Something I've looked at is staying power of a song - i.e., is it going to be played next year or 5 years or even 10 years from now. There's got to be a hook that makes that happen, whether it's a catchy rhythm, some meaningful lyrics, or something different about the song (21 Pilots comes to mind as something different, for example) There's very very little music that originated from bands originating from 2000 onwards. The list is short. Very short. Especially when you realize most of these types of hits are all from bands or main members that all originated in the 80s or 90s, or even earlier.

That just reinforces that the factory generated electro pop autotuned crap being pumped out across the airwaves really is just that - crap.

Finding talent is hard. A few producers were really really good at it (check the top 100 list of all time for the top producers, and you'll see a few names up there a lot esp at the top) but it seems those folks that would take risks today are few and far between, so you get Band B that sounds almost exactly like Band A, so much so that given a new song, you can't tell which one sang it or if it is Band C. Individuality has taken a beating these last 20 years.

Comment Re:never heard of of it... (Score 1) 224

That didn't happen to me. I guess it's because I never stopped looking for contemporary good music, and I find it all the time. As a matter of fact, my favorite band is relatively recent (MONO Inc.), and I'm nearing 40.

You're a late stopper, if you stop. It's less likely now though.

But, this phenomenon is something I've witnessed among my friends. They listen to new acts then essentially "freeze" in their musical tastes. Some as early as mid teens, but most between 20-25. There's only a couple of us still actively looking at new music, and I personally actually don't like a lot of what I listened to when I was younger.

That said, there's a group of new artists that I find interesting, but they sometimes get drowned out by the crap artists, or the Disney kids, the rapper wannabes, etc. Auto-tune is an almost immediate song killer for me. Yet voice manipulation itself isn't the issue, as I like Robert DeLong. It's that auto-tune being used to cover for the fact that you have no (vocal) talent to create an "interesting" artifact in the song just turns me off completely.

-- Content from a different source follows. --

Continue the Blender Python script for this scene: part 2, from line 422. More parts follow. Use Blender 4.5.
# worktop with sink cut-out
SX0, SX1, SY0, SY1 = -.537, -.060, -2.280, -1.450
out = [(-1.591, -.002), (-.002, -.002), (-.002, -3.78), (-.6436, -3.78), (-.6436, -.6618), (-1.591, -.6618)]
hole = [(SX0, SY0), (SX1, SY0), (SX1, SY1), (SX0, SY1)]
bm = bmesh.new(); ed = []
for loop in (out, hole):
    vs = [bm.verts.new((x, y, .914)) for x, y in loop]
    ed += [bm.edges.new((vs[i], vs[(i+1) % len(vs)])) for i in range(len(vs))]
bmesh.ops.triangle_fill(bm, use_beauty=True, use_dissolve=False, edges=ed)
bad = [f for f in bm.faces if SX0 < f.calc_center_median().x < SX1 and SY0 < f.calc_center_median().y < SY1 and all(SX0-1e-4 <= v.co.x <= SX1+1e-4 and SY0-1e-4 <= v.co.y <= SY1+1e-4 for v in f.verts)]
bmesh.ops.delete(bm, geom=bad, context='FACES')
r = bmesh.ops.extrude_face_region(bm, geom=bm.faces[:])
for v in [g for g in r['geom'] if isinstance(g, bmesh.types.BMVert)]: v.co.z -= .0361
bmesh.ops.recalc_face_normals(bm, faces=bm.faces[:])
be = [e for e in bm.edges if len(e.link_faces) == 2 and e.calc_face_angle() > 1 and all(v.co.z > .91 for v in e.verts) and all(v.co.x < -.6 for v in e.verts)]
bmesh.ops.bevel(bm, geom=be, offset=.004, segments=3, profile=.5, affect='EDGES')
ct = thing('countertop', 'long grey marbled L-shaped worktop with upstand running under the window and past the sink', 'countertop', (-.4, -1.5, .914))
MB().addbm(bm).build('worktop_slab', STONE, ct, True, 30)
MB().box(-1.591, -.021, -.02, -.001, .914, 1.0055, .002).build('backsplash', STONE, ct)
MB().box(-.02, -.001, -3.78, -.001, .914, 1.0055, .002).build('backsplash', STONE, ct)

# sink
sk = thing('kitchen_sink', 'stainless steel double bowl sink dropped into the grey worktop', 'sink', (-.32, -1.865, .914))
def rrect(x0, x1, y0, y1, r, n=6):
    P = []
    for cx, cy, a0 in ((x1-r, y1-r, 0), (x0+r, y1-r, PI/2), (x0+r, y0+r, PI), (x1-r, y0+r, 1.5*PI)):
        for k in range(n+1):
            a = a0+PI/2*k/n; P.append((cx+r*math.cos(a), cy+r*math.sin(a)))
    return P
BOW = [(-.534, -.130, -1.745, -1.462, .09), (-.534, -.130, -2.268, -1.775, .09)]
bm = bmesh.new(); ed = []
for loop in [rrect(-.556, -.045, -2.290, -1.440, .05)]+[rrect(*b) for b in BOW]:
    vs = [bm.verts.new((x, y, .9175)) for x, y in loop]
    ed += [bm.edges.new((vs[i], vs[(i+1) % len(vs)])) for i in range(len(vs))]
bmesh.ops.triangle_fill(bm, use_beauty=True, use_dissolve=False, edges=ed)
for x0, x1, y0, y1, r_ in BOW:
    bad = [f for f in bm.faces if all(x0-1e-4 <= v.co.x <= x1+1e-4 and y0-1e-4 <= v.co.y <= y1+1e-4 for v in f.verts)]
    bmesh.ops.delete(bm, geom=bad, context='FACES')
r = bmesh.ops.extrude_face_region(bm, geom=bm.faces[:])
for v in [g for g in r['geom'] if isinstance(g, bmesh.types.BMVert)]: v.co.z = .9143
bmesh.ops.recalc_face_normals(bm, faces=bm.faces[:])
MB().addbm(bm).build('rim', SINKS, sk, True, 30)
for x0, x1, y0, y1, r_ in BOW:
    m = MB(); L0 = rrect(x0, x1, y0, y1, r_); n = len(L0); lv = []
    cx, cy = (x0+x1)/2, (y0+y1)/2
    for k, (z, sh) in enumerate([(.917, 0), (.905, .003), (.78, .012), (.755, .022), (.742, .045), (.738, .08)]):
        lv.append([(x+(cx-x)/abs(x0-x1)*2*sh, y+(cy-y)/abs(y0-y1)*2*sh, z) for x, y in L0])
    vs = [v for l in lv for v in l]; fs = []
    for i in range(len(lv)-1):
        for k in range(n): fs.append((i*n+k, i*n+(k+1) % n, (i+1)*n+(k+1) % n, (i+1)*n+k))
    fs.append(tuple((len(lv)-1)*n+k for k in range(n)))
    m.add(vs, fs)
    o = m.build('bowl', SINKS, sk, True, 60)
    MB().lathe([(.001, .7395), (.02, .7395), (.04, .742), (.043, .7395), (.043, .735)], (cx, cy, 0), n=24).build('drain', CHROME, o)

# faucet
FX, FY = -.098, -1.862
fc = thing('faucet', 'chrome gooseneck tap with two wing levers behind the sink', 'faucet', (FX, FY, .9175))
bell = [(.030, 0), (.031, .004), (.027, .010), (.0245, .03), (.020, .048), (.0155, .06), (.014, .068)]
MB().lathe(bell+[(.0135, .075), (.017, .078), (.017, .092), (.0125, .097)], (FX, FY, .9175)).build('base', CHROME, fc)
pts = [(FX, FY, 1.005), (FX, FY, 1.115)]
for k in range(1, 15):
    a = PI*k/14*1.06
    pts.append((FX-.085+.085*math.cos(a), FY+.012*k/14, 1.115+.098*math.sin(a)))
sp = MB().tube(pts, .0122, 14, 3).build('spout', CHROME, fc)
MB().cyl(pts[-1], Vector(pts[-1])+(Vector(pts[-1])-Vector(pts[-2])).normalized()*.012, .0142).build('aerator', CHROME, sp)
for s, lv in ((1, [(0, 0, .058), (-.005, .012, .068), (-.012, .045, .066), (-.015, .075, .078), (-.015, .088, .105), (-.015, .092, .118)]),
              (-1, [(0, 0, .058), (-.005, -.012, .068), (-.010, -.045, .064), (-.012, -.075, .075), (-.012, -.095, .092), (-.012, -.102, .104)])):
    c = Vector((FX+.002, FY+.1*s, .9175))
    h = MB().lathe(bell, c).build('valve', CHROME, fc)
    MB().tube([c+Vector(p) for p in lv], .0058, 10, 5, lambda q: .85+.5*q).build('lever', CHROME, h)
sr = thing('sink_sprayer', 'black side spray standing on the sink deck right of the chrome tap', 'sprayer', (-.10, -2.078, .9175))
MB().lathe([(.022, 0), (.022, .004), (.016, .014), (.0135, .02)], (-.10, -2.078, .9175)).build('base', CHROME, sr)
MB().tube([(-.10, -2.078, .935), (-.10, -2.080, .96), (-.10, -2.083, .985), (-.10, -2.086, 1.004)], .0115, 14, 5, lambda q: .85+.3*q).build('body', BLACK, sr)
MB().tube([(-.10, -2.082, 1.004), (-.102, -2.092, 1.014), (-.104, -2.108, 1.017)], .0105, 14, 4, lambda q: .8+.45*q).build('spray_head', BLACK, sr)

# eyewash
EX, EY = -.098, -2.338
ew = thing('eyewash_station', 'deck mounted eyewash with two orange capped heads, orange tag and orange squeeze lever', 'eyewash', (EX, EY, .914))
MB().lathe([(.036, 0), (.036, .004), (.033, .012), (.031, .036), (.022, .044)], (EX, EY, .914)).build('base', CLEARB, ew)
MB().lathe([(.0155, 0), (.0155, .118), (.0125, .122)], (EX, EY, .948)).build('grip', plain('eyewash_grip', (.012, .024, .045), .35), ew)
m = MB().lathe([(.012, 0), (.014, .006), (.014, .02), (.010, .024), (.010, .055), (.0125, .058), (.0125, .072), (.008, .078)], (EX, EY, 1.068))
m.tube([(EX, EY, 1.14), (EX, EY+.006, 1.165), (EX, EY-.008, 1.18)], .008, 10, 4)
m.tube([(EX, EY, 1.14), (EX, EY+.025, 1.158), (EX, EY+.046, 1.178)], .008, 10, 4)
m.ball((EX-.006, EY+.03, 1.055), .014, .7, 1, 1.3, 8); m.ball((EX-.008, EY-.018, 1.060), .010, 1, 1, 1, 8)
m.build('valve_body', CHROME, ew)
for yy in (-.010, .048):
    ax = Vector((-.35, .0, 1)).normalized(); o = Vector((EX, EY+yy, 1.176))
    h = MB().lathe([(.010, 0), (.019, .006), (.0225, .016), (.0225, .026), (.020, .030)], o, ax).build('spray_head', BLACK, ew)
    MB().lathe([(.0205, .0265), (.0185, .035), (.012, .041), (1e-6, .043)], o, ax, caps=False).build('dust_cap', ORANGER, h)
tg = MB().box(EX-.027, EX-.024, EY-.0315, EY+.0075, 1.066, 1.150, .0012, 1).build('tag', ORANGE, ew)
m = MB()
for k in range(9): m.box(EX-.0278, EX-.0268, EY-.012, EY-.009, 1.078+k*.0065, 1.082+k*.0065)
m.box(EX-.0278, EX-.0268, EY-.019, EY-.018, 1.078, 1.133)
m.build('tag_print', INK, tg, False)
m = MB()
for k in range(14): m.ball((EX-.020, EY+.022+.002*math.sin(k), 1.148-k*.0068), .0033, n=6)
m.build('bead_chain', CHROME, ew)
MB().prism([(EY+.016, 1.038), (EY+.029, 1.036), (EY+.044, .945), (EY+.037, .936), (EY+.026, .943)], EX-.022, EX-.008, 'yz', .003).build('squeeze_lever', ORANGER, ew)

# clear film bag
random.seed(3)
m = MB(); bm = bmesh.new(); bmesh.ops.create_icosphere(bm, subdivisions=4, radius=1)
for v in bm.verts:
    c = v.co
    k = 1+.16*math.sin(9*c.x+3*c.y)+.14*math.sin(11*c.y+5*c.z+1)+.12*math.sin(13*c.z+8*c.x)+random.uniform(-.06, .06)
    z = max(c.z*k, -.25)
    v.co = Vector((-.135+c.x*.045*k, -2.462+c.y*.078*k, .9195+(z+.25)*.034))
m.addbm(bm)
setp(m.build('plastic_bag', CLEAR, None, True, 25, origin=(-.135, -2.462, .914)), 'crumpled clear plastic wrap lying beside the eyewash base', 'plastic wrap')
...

Comment Re:never heard of of it... (Score 1) 224

Despite their relentless production of marginal music for commercial airplay, a lot of producers actually know a good song from a bad song and the stars align -- they convince a pop star to do the musically right thing,

Thanks for almost making me spill my coffee. I'll just refer you to Bohemian Rhapsody (the movie and the song's history) and point you to Cheap Trick's In Color (a truly terrible studio recording that was the basis for Cheap Trick at Budokan, a great recording), the rejection of U2, the Beatles, or Lady Gaga. Then you can look at a list of mistakes made on B sides where the filler was "the" hit.

Yeah, those producers really know a good song from a bad song. /s

Comment Re:too many notes (Score 1) 224

There's a few diamonds out there, but the number of them in the last 2 decades are a paltry handful. I blame the FCC and the deregulating Republican Congress for the downhill trends in music, circa 1996 or so. That's when the rules were put in place so that no more than 3 corporations could own ALL radio stations in a major market. And you wonder why there's no variety anymore - it's really just a couple of stations playing the same dreck, nationwide. No local influence, no local bands being found. Just distributors finding "talent" (suckers) that they can sign and own, then payola takes care of the "popularity" question.